Von Agdam aus führt der Weg durch eine der schönsten Landschaften, die Karabach zu bieten hat. Grüne Täler, eine Mischung aus Voralpen und Mittelmeer. Die Bezirkshauptstadt dieser südlichen Ecke Karabachs ist Martuni. Ein verschlafenes Nest, das nur aus einem Grund wirklich bemerkenswert ist. Martuni war die Stadt Monte Melkonians. Auf dem Rathausplatz steht ein Denkmal dieser schillerndsten Legende des Krieges um Karabach. Monte Melkonian hätte zum Ché Guevara der Armenier werden können, wäre er nicht schon im Frühjahr 1993 getötet worden. Der spätere Kommandant der armenischen Südfront in Karabach war ein Kind der armenischen Diaspora in den USA. Aufgewachsen in San Francisco, verließ er die USA schon früh und hielt sich seitdem hauptsächlich im Nahen Osten auf. Melkonian wurde zum führenden linken Kopf der Asala, die er als armenisches Äquivalent zur Palästinensischen Befreiungsfront PLO verstand. Zusammen mit den revolutionären Kräften der Türkei wollte er das Militärregime in Ankara stürzen, organisierte Angriffe auf türkische Botschaften und kämpfte mit der Fatah von PLO-Chef Jassir Arafat gegen die isrealische Besatzung des Libanon.

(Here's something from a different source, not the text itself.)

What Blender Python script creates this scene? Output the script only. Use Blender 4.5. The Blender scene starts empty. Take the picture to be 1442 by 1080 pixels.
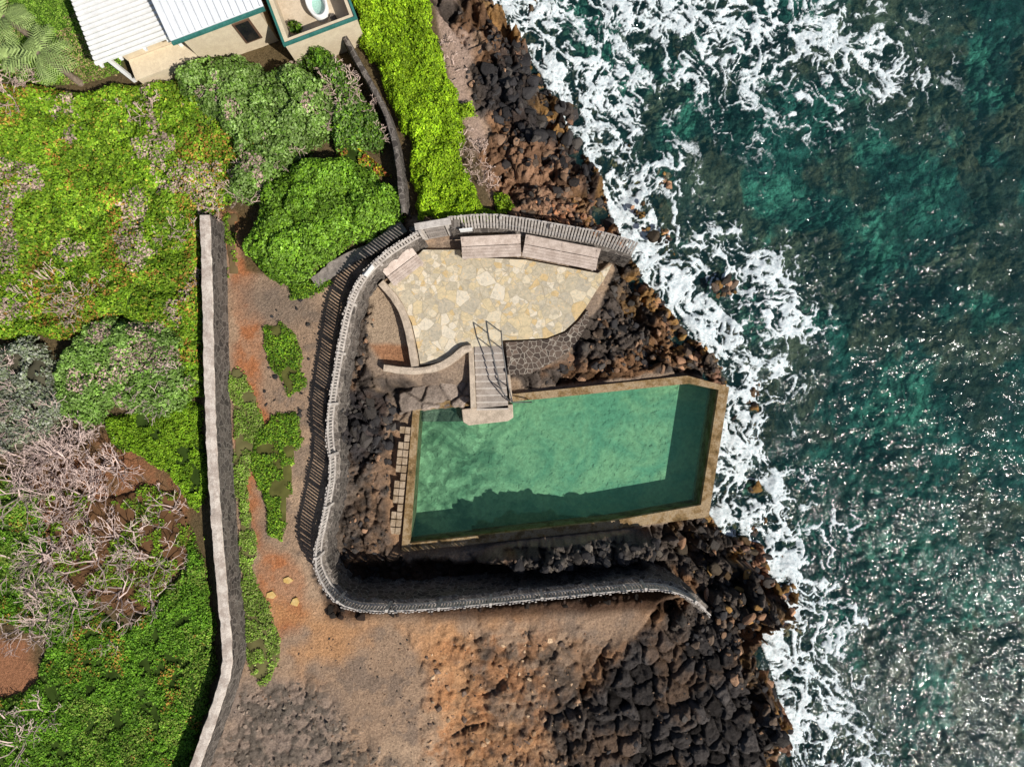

Melkonian saß in Frankreich für Jahre im Gefängnis, wurde im Libanon gejagt und tauchte in Armenien, im Krieg um Karabach, wieder auf. Dort wurde er zu einem der populärsten Kommandanten, der sich auch nicht scheute, gegen Mafiosi und sonstige Kriegsgewinnler vorzugehen. Bis heute halten sich die Gerüchte, er sei von armenischen Kriminellen in eine Falle gelockt worden, wo ihn die Aseris dann erschossen.

Von der Aufbruchstimmung, die Melkonian in Martuni einmal verbreitet haben soll, ist heute nichts mehr zu spüren. Einige junge Männer, die vor dem Rathaus herumstehen, sind erst kürzlich von der nahen Front zurückgekommen. Sie kennen in ihrem bewußten Leben nur den Krieg. Der Kampf um Karabach begann 1988. Die sieben Jahren sind an den Gesichtern der Menschen nicht spurlos vorübergegangen. Sie wirken vollkommen erschöpft. „Die Leute sind müde. Kriegsmüde und politikmüde“, meint später eine Journalistin in Jerewan. Diese Müdigkeit in den Gesichtern, sowohl in Karabach und Jerewan als auch in Baku, ist der beste Hinweis auf bleibende Ruhe an der Front.